[Scripts that build scenes]
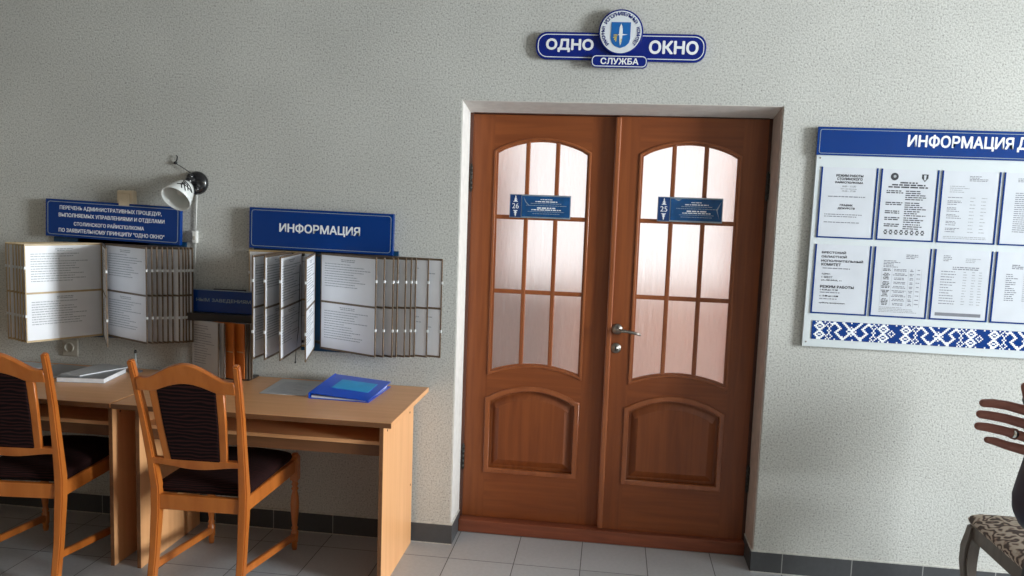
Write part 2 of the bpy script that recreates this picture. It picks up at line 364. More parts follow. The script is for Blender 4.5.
def text(s, x0, x1, z0, z1, y, bold=0.0, depth=0.0006):
    """flat lettering fitted into the rectangle x0..x1, z0..z1, standing proud of y towards -y"""
    cu = bpy.data.curves.new('t', 'FONT'); cu.body = s; cu.size = 1
    o = bpy.data.objects.new('t', cu); COL.objects.link(o); bpy.context.view_layer.update()
    c2 = o.to_curve(bpy.context.evaluated_depsgraph_get()); polys = []
    for sp in c2.splines:
        P = []
        if sp.type == 'BEZIER':
            bp = sp.bezier_points; n = len(bp)
            for i in range(n):
                p, q = bp[i], bp[(i+1) % n]; st = (p.handle_right-p.co).length+(q.handle_left-q.co).length
                k = 1 if (p.handle_right-p.co).cross(q.co-p.co).length < 1e-6 and (q.handle_left-q.co).cross(q.co-p.co).length < 1e-6 else 5
                for j in range(k):
                    t = j/k; P.append((p.co*(1-t)**3+p.handle_right*3*t*(1-t)**2+q.handle_left*3*t*t*(1-t)+q.co*t**3).to_2d())
        else: P = [Vector((p.co.x, p.co.y)) for p in sp.points]
        if len(P) > 2: polys.append(P)
    o.to_curve_clear(); bpy.data.objects.remove(o); bpy.data.curves.remove(cu)
    area_ = lambda P: sum(P[i-1].x*P[i].y-P[i].x*P[i-1].y for i in range(len(P)))/2
    if not polys: return bpy.data.meshes.new('t')
    sg = 1 if area_(max(polys, key=lambda P: abs(area_(P)))) > 0 else -1
    box = lambda P: (min(p.x for p in P), max(p.x for p in P), min(p.y for p in P), max(p.y for p in P))
    def inside(p, P):
        r = False
        for i in range(len(P)):
            u, v = P[i-1], P[i]
            if (u.y > p.y) != (v.y > p.y) and p.x < (v.x-u.x)*(p.y-u.y)/(v.y-u.y)+u.x: r = not r
        return r
    outer = [P for P in polys if area_(P)*sg > 0]; holes = [P for P in polys if area_(P)*sg < 0]
    for h in [h for h in holes if not any(inside(h[0], P) for P in outer)]: outer.append(h)
    layers = []
    for P in outer:
        b0 = box(P); grp = [P]+[h for h in holes if all(inside(q, P) for q in h)]
        for L_ in layers:
            if all(b0[1] < q[0] or q[1] < b0[0] or b0[3] < q[2] or q[3] < b0[2] for q in L_[0]): L_[0].append(b0); L_[1] += grp; break
        else: layers.append([[b0], list(grp)])
    allb = [box(P) for P in outer]; ax, bx = min(q[0] for q in allb), max(q[1] for q in allb); ay, by = min(q[2] for q in allb), max(q[3] for q in allb)
    kx, kz = (x1-x0)/(bx-ax), (z1-z0)/(by-ay); b2 = bmesh.new(); d = bold*(z1-z0)*1.4
    offs = [(0, 0)] if not bold else [(-d, 0), (d, 0), (0, d), (0, -d), (-d*0.7, d*0.7), (d*0.7, -d*0.7), (d*0.7, d*0.7), (-d*0.7, -d*0.7)]
    k = 0
    for _, G in layers:
        me = plate([[(x0+(p.x-ax)*kx, z0+(p.y-ay)*kz) for p in P] for P in G], y-depth, depth)
        for dx, dz in offs:
            n0 = len(b2.verts); b2.from_mesh(me); b2.verts.ensure_lookup_table()
            for v in b2.verts[n0:]: v.co += Vector((dx, -0.00002*k, dz))
            k += 1
        bpy.data.meshes.remove(me)
    me = bpy.data.meshes.new('t'); b2.to_mesh(me); b2.free(); return me
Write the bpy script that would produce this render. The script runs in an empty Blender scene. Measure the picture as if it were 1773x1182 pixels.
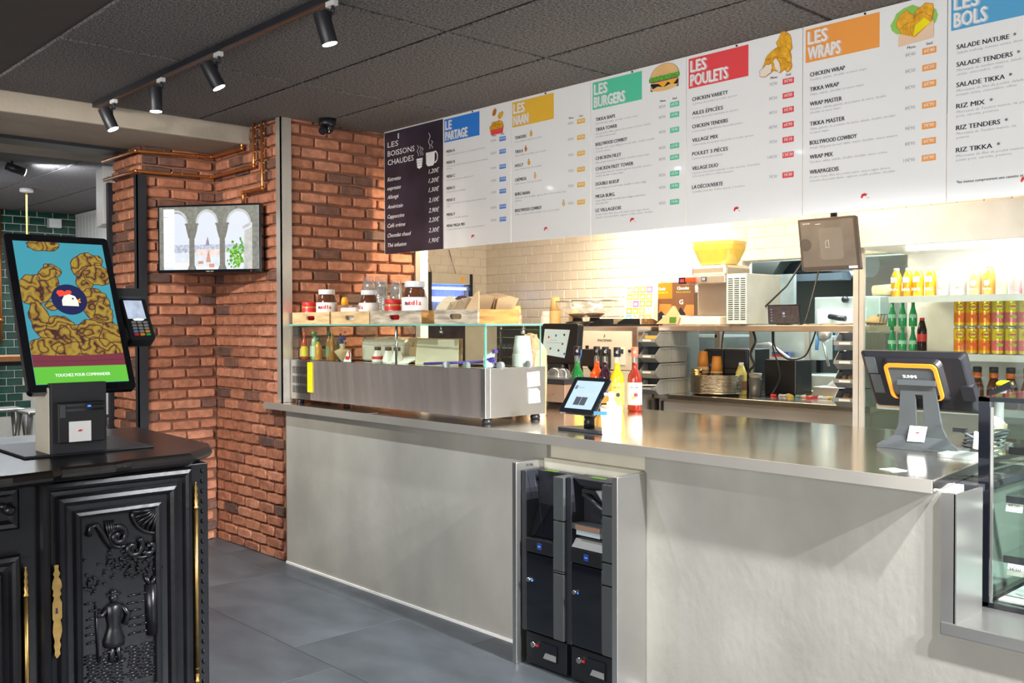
import bpy, bmesh, math, random
from mathutils import Vector, Matrix
random.seed(11)
SC = bpy.context.scene
COL = SC.collection
PI = math.pi

# ------------------------------------------------------------------ camera
cam_d = bpy.data.cameras.new('camera')
cam = bpy.data.objects.new('camera', cam_d)
COL.objects.link(cam)
YAW, PIT, ROL = 0.8190, -0.0190, -0.0025
Fv = Vector((-math.sin(YAW)*math.cos(PIT), math.cos(YAW)*math.cos(PIT), math.sin(PIT)))
Rv = Vector((math.cos(YAW), math.sin(YAW), 0))
Uv = Rv.cross(Fv)
R2 = Rv*math.cos(ROL)+Uv*math.sin(ROL)
U2 = -Rv*math.sin(ROL)+Uv*math.cos(ROL)
cm = Matrix((R2, U2, -Fv)).transposed().to_4x4()
cm.translation = Vector((0, 0, 1.45))
cam.matrix_world = cm
cam_d.sensor_width = 36
cam_d.lens = 1661*36/1773
cam_d.clip_start = .05
SC.camera = cam

# ------------------------------------------------------------------ world, exposure
w = bpy.data.worlds.new('world')
SC.world = w
w.use_nodes = True
bg = w.node_tree.nodes['Background']
bg.inputs[0].default_value = (.86, .93, 1, 1)
bg.inputs[1].default_value = .8
SC.view_settings.view_transform = 'Standard'
SC.view_settings.look = 'None'
SC.view_settings.exposure = 0.42
SC.view_settings.gamma = 1
SC.view_settings.use_curve_mapping = False
SC.cycles.max_bounces = 7
SC.cycles.transparent_max_bounces = 48

def light(kind, name, loc, power, color=(1, 1, 1), target=None, size=.1, sy=None, spot=70, blend=.5):
    d = bpy.data.lights.new(name, kind)
    d.energy = power
    d.color = color
    if kind == 'AREA':
        d.size = size
        if sy:
            d.shape = 'RECTANGLE'
            d.size_y = sy
    else:
        d.shadow_soft_size = size
    if kind == 'SPOT':
        d.spot_size = math.radians(spot)
        d.spot_blend = blend
    o = bpy.data.objects.new(name, d)
    COL.objects.link(o)
    o.location = loc
    if target:
        o.rotation_euler = (Vector(target)-Vector(loc)).to_track_quat('-Z', 'Y').to_euler()
    return o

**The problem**
Transcribe each entry above exactly, apart from the pictures.

**Complete response**
Write part 2 of the bpy script that recreates this picture. It picks up at line 364. More parts follow. The script is for Blender 4.5.
def text(s, x0, x1, z0, z1, y, bold=0.0, depth=0.0006):
    """flat lettering fitted into the rectangle x0..x1, z0..z1, standing proud of y towards -y"""
    cu = bpy.data.curves.new('t', 'FONT'); cu.body = s; cu.size = 1
    o = bpy.data.objects.new('t', cu); COL.objects.link(o); bpy.context.view_layer.update()
    c2 = o.to_curve(bpy.context.evaluated_depsgraph_get()); polys = []
    for sp in c2.splines:
        P = []
        if sp.type == 'BEZIER':
            bp = sp.bezier_points; n = len(bp)
            for i in range(n):
                p, q = bp[i], bp[(i+1) % n]; st = (p.handle_right-p.co).length+(q.handle_left-q.co).length
                k = 1 if (p.handle_right-p.co).cross(q.co-p.co).length < 1e-6 and (q.handle_left-q.co).cross(q.co-p.co).length < 1e-6 else 5
                for j in range(k):
                    t = j/k; P.append((p.co*(1-t)**3+p.handle_right*3*t*(1-t)**2+q.handle_left*3*t*t*(1-t)+q.co*t**3).to_2d())
        else: P = [Vector((p.co.x, p.co.y)) for p in sp.points]
        if len(P) > 2: polys.append(P)
    o.to_curve_clear(); bpy.data.objects.remove(o); bpy.data.curves.remove(cu)
    area_ = lambda P: sum(P[i-1].x*P[i].y-P[i].x*P[i-1].y for i in range(len(P)))/2
    if not polys: return bpy.data.meshes.new('t')
    sg = 1 if area_(max(polys, key=lambda P: abs(area_(P)))) > 0 else -1
    box = lambda P: (min(p.x for p in P), max(p.x for p in P), min(p.y for p in P), max(p.y for p in P))
    def inside(p, P):
        r = False
        for i in range(len(P)):
            u, v = P[i-1], P[i]
            if (u.y > p.y) != (v.y > p.y) and p.x < (v.x-u.x)*(p.y-u.y)/(v.y-u.y)+u.x: r = not r
        return r
    outer = [P for P in polys if area_(P)*sg > 0]; holes = [P for P in polys if area_(P)*sg < 0]
    for h in [h for h in holes if not any(inside(h[0], P) for P in outer)]: outer.append(h)
    layers = []
    for P in outer:
        b0 = box(P); grp = [P]+[h for h in holes if all(inside(q, P) for q in h)]
        for L_ in layers:
            if all(b0[1] < q[0] or q[1] < b0[0] or b0[3] < q[2] or q[3] < b0[2] for q in L_[0]): L_[0].append(b0); L_[1] += grp; break
        else: layers.append([[b0], list(grp)])
    allb = [box(P) for P in outer]; ax, bx = min(q[0] for q in allb), max(q[1] for q in allb); ay, by = min(q[2] for q in allb), max(q[3] for q in allb)
    kx, kz = (x1-x0)/(bx-ax), (z1-z0)/(by-ay); b2 = bmesh.new(); d = bold*(z1-z0)*1.4
    offs = [(0, 0)] if not bold else [(-d, 0), (d, 0), (0, d), (0, -d), (-d*0.7, d*0.7), (d*0.7, -d*0.7), (d*0.7, d*0.7), (-d*0.7, -d*0.7)]
    k = 0
    for _, G in layers:
        me = plate([[(x0+(p.x-ax)*kx, z0+(p.y-ay)*kz) for p in P] for P in G], y-depth, depth)
        for dx, dz in offs:
            n0 = len(b2.verts); b2.from_mesh(me); b2.verts.ensure_lookup_table()
            for v in b2.verts[n0:]: v.co += Vector((dx, -0.00002*k, dz))
            k += 1
        bpy.data.meshes.remove(me)
    me = bpy.data.meshes.new('t'); b2.to_mesh(me); b2.free(); return me
Write the bpy script that would produce this render. The script runs in an empty Blender scene. Measure the picture as if it were 1773x1182 pixels.
import bpy, bmesh, math, random
from mathutils import Vector, Matrix
random.seed(11)
SC = bpy.context.scene
COL = SC.collection
PI = math.pi

# ------------------------------------------------------------------ camera
cam_d = bpy.data.cameras.new('camera')
cam = bpy.data.objects.new('camera', cam_d)
COL.objects.link(cam)
YAW, PIT, ROL = 0.8190, -0.0190, -0.0025
Fv = Vector((-math.sin(YAW)*math.cos(PIT), math.cos(YAW)*math.cos(PIT), math.sin(PIT)))
Rv = Vector((math.cos(YAW), math.sin(YAW), 0))
Uv = Rv.cross(Fv)
R2 = Rv*math.cos(ROL)+Uv*math.sin(ROL)
U2 = -Rv*math.sin(ROL)+Uv*math.cos(ROL)
cm = Matrix((R2, U2, -Fv)).transposed().to_4x4()
cm.translation = Vector((0, 0, 1.45))
cam.matrix_world = cm
cam_d.sensor_width = 36
cam_d.lens = 1661*36/1773
cam_d.clip_start = .05
SC.camera = cam

# ------------------------------------------------------------------ world, exposure
w = bpy.data.worlds.new('world')
SC.world = w
w.use_nodes = True
bg = w.node_tree.nodes['Background']
bg.inputs[0].default_value = (.86, .93, 1, 1)
bg.inputs[1].default_value = .8
SC.view_settings.view_transform = 'Standard'
SC.view_settings.look = 'None'
SC.view_settings.exposure = 0.42
SC.view_settings.gamma = 1
SC.view_settings.use_curve_mapping = False
SC.cycles.max_bounces = 7
SC.cycles.transparent_max_bounces = 48

def light(kind, name, loc, power, color=(1, 1, 1), target=None, size=.1, sy=None, spot=70, blend=.5):
    d = bpy.data.lights.new(name, kind)
    d.energy = power
    d.color = color
    if kind == 'AREA':
        d.size = size
        if sy:
            d.shape = 'RECTANGLE'
            d.size_y = sy
    else:
        d.shadow_soft_size = size
    if kind == 'SPOT':
        d.spot_size = math.radians(spot)
        d.spot_blend = blend
    o = bpy.data.objects.new(name, d)
    COL.objects.link(o)
    o.location = loc
    if target:
        o.rotation_euler = (Vector(target)-Vector(loc)).to_track_quat('-Z', 'Y').to_euler()
    return o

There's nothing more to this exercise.